Each selection depends on what was selected previously .
$\begin{matrix} 6 & 5 & 4 & 3 & 2 & 1 \\ (n) & (n - 1) & (n - 2) & (n - 3) & (. . .) & (1) \end{matrix} = 720$
A factorial (!) is a mathematical shorthand used to represent multiplication from n to 1 .
It can be used to determine the number of possible arrangements of n-elements.
Because you can arrange nothing into one group of nothing $0! = 1$ .

Example 1

Mina only buys clothing that pairs well together. She has 7 tops, 4 bottoms, 3 pairs of shoes, and 3 bags. How many different outfits is Mina able to create?

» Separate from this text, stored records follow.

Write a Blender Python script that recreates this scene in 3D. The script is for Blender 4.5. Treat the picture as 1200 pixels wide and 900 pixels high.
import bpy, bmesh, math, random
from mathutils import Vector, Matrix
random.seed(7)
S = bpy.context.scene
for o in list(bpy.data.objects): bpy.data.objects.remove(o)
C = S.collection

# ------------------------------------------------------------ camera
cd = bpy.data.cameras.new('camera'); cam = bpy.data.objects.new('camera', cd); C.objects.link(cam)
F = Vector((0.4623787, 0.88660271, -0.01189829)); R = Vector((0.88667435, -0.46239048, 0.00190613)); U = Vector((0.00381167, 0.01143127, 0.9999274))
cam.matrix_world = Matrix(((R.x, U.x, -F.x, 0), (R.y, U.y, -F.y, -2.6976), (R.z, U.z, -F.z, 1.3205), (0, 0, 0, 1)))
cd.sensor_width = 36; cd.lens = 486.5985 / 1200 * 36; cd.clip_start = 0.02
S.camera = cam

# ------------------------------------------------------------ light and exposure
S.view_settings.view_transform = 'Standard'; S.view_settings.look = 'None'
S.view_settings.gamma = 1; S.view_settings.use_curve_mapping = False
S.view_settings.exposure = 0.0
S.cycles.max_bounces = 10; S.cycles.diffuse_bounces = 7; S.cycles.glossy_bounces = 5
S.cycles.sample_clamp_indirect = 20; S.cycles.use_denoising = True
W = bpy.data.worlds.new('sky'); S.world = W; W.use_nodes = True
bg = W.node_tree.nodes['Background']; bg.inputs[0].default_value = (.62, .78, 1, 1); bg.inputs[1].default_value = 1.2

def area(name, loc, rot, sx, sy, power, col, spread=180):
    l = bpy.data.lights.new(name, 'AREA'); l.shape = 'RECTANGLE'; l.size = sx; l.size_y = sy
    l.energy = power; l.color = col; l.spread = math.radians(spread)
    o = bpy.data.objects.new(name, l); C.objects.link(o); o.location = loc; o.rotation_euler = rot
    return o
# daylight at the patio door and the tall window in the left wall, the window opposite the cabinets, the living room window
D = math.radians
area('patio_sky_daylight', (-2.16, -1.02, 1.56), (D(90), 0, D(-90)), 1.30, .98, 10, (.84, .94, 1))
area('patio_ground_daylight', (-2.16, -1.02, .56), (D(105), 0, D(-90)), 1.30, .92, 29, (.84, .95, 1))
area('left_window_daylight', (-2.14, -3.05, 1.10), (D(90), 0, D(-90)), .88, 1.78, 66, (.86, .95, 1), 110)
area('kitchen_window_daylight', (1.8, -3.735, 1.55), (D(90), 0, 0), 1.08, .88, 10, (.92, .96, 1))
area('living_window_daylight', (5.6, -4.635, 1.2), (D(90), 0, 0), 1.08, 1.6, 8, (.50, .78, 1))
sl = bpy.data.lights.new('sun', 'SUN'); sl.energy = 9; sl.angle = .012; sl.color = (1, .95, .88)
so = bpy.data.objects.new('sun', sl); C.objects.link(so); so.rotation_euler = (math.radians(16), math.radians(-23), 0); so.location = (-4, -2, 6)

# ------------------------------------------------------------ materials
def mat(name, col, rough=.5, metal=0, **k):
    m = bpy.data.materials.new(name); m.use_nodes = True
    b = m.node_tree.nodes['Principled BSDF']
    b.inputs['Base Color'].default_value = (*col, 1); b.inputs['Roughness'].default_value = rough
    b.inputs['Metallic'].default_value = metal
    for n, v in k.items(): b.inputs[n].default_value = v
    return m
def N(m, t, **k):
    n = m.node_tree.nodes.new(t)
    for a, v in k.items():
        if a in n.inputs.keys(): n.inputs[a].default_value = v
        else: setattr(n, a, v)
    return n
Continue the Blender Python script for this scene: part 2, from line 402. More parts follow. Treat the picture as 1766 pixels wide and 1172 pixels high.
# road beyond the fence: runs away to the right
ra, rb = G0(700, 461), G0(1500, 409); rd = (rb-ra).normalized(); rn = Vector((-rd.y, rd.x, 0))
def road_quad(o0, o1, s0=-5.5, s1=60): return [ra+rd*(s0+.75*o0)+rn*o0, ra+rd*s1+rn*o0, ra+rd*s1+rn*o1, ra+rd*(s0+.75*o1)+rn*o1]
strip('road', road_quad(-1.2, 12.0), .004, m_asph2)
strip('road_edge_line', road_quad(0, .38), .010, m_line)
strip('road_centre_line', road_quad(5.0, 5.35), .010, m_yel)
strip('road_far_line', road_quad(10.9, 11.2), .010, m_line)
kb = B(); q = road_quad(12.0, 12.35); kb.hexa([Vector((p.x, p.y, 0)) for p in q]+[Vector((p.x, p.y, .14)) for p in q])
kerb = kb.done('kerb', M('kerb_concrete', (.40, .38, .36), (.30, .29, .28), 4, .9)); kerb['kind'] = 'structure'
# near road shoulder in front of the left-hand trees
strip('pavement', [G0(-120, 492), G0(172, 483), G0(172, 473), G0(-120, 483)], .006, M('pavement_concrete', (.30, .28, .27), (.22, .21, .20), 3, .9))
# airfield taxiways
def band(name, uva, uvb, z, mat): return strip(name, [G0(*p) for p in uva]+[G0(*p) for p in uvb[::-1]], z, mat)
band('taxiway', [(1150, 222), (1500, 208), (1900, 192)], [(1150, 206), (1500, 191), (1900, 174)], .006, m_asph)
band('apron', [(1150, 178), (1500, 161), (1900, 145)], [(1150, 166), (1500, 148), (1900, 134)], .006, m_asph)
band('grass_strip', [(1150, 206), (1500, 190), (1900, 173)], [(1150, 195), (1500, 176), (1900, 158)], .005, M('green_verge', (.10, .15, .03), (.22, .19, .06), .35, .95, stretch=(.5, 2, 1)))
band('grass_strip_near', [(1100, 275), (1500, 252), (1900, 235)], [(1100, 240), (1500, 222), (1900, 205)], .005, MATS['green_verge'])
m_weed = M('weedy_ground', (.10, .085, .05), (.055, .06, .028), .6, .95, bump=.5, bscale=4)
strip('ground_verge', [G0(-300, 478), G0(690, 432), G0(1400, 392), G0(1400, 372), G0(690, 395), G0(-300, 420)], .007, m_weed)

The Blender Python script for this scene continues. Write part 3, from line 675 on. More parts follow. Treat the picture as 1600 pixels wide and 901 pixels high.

$\begin{matrix} 7 & 4 & 3 & 3 \\ tops & bottoms & shoes & bags \end{matrix} = 252 7 \cdot 4 \cdot 3 \cdot 3$

Mina can create 252 unique outfits with her current options.

Example 2

Determine the number of 5-digit PINs you can create using the numbers zero through nine.

$n = 10$

$\begin{matrix} 10 & 10 & 10 & 10 & 10 \\ digit 1 & digit 2 & digit 3 & digit 4 & digit 5 \end{matrix} = 10^{5} = 100, 000$

Note

Since no restrictions were given, numbers can repeat, even if that is not a secure PIN.

Determine the number of 5-digit PINs you can create using the numbers zero through nine with no repeating digits.

$n = 10$

$\begin{matrix} 10 & 9 & 8 & 7 & 6 \\ digit 1 & digit 2 & digit 3 & digit 4 & digit 5 \\ n & n - 1 & n - 2 & n - 3 & n - 4 \end{matrix} = 30, 240$

Note

Numbers cannot repeat, so there is one less to choose from for each of the five numbers.

Example 3

At the quick checkout lane, Marion removed the eight different items from the basket one at a time and scanned them before paying. How many arrangements are there when scanning the items?

$n = 8$

$8! = 8 \cdot 7 \cdot 6 \cdot 5 \cdot 4 \cdot 3 \cdot 2 \cdot 1 = 40, 320$

There are 40,320 possible ways to scan the eight items.

Note

Once something is scanned, you have one less item than you started with.